Where I’m certain it falls short, is in its failure to mention other ways retail and consumer brands will use AR and to a lesser degree VR such as STRIVR training software. I recently spotlighted CEO Vision, LLC, an AR plugin for Excel spreadsheets that will enable data visualization. In fact there are several promising AR data visualization companies that could someday replace spreadsheets altogether, this alone would be worth over the $422 million IDC estimate.
That in itself could be worth over $100 million in four years. Then there is training, the value of which Walmart and STRIVR demonstrate.

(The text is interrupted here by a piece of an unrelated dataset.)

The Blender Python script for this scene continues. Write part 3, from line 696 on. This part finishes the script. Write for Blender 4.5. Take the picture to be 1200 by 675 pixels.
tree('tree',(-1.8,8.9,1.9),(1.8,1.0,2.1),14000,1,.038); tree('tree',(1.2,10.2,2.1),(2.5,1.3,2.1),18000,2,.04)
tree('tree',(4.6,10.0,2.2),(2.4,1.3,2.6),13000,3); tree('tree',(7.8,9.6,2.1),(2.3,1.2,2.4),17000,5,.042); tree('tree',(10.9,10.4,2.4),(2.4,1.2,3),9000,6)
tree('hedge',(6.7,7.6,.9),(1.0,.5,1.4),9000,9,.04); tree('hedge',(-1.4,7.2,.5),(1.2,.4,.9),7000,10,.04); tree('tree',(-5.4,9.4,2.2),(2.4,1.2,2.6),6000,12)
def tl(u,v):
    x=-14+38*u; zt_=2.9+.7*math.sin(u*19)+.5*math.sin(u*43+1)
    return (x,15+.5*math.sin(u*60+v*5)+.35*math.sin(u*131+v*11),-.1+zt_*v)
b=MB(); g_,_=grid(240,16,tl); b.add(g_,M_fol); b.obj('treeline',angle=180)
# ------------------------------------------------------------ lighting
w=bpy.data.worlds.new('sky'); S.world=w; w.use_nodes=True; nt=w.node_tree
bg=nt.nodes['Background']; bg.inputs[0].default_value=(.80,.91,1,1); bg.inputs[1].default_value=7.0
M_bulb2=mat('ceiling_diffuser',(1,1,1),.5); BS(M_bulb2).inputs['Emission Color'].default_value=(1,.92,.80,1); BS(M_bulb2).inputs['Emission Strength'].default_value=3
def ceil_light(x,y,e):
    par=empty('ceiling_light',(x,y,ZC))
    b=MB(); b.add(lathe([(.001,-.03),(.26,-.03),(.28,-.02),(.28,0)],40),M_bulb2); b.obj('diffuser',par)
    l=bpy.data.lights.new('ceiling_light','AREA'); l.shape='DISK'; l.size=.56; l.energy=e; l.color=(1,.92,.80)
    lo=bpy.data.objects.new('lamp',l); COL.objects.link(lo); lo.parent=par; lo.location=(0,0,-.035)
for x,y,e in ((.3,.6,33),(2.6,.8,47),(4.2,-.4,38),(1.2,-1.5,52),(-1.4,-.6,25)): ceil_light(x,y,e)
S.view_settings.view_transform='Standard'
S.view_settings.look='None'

Then there is the use of order fulfillment and logistics, that PWC says is already improving enterprise logistics at places like Boeing and DHL which inevitably will find its way into retail stockrooms.
I’m reasonably certain that executive recruiting will use AR or VR the way the Golden State Warriors used it to show Kevin Durant how San Francisco differs from Oklahoma City and how much his future teammates wanted him to join them.
Then there’s mobile software that just makes it easier for shoppers to find what they want more easily. Aisle411 is one of several internal mapping mobile apps. It works with malls and big block stores to let shoppers find precisely what they want by following AR arrows on real floors that guide shoppers to their destinations. Nathan Pettyjohn, founder and CEO told me he hopes eventually to have celebrities escort the shoppers and suggest accessories that might go well with their desired blue jeans as shopper and 3D luminary stroll together.
With deference to IDC, they may have covered some of these numbers in other parts of their report, but I very much doubt that they have considered all of these aspects of the retail transformation that requires a certain level of omniscience. AR is perhaps the most dynamic market in history and no one can really project how big it will be even before this holiday season closes.
In fact, no one can just yet because so much is happening so very fast, and it’s changing so very much. In fact, it is even putting the time honored tradition of Christmas Shopping in upheaval.